The community's residents were upset and became vocal opponents, threatening to halt the project rather than allow the dam to be built.

Instead of fighting them, the FOT decided early on to address their concerns. The project team took the designs back to the drawing board and reconfigured the tunnel, making it longer and putting the tracks running through Uri closer to the ground. The FOT also agreed to have more trains make stops in the town, Mr. Saladin says. To appease the Uri community's long-term concerns, the project team added a rail crossing—or bifurcation—midway through the tunnel, enabling the set of tracks planned for the second phase to run on another route and bypass Uri altogether.

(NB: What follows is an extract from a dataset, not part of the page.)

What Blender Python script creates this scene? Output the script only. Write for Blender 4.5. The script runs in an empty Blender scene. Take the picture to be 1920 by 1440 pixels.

All told, accommodating the state added CHF2 billion to the cost of the project, including CHF100 million for the bifurcation initiative alone, which won't be used until the second tunnel is built decades from now.

But it was worth it, Mr. Saladin says.

“The Uri people were very committed, and they would have fought us to the highest court in Switzerland,” he says. Not only would that have caused at least two years of construction delays and led to substantial court costs, the project team wasn't even convinced it would win the battle. “We might have fought for two years and lost anyway,” Mr. Saladin says.


In Germany, for example, the Stuttgart 21 rail tunnel project has faced a stream of delays due to disputes by citizens over the cost and design of the tunnel.

“The German government didn't want to change the project plan, and as a result it's been blocked for years,” Mr. Saladin says. “In Switzerland, we have found that, in the end, it costs less when you compromise.” PM

Land of the Free, Home of the Unpaved

The United States received a harsh wakeup call in March, when the American Society of Civil Engineers (ASCE) gave the nation's infrastructure a “D+” grade. Remarkably, that's an improvement over previous report cards, which the ASCE issues every four years.

The report estimates the country needs US$3.6 trillion in infrastructure upgrades by 2020 and that, by that time, aging infrastructure will cost the average U.S. family US$28,000 in income.

It's no coincidence that President Barack Obama's proposed 2014 budget allocates US$50 billion for infrastructure investments. The bulk is targeted at so-called “Fix-It-First” projects: roads, highways and bridges in need of immediate repair. The budget also provides US$10 billion for programs that foster innovative solutions for high-value infrastructure projects.

But the budget would reduce spending on some infrastructure programs, such as wastewater and drinking-water system improvements. Both categories received a “D” from the ASCE.

The ASCE cited several modest improvements made in recent years, including:

  • Greater private investments for connectivity and efficiency improved rail infrastructure.
  • Increased bridge-repair efforts at the state and city levels turned around some of the most vulnerable structures.
  • several categories improved due to short-term injections of federal funds.

“We know that investing in infrastructure is essential to support healthy, vibrant communities. Infrastructure is also critical for long-term economic growth, increasing GDP, employment, household income and exports,” the report stated. “The reverse is also true—without prioritizing our nation's infrastructure needs, deteriorating conditions can become a drag on the economy.”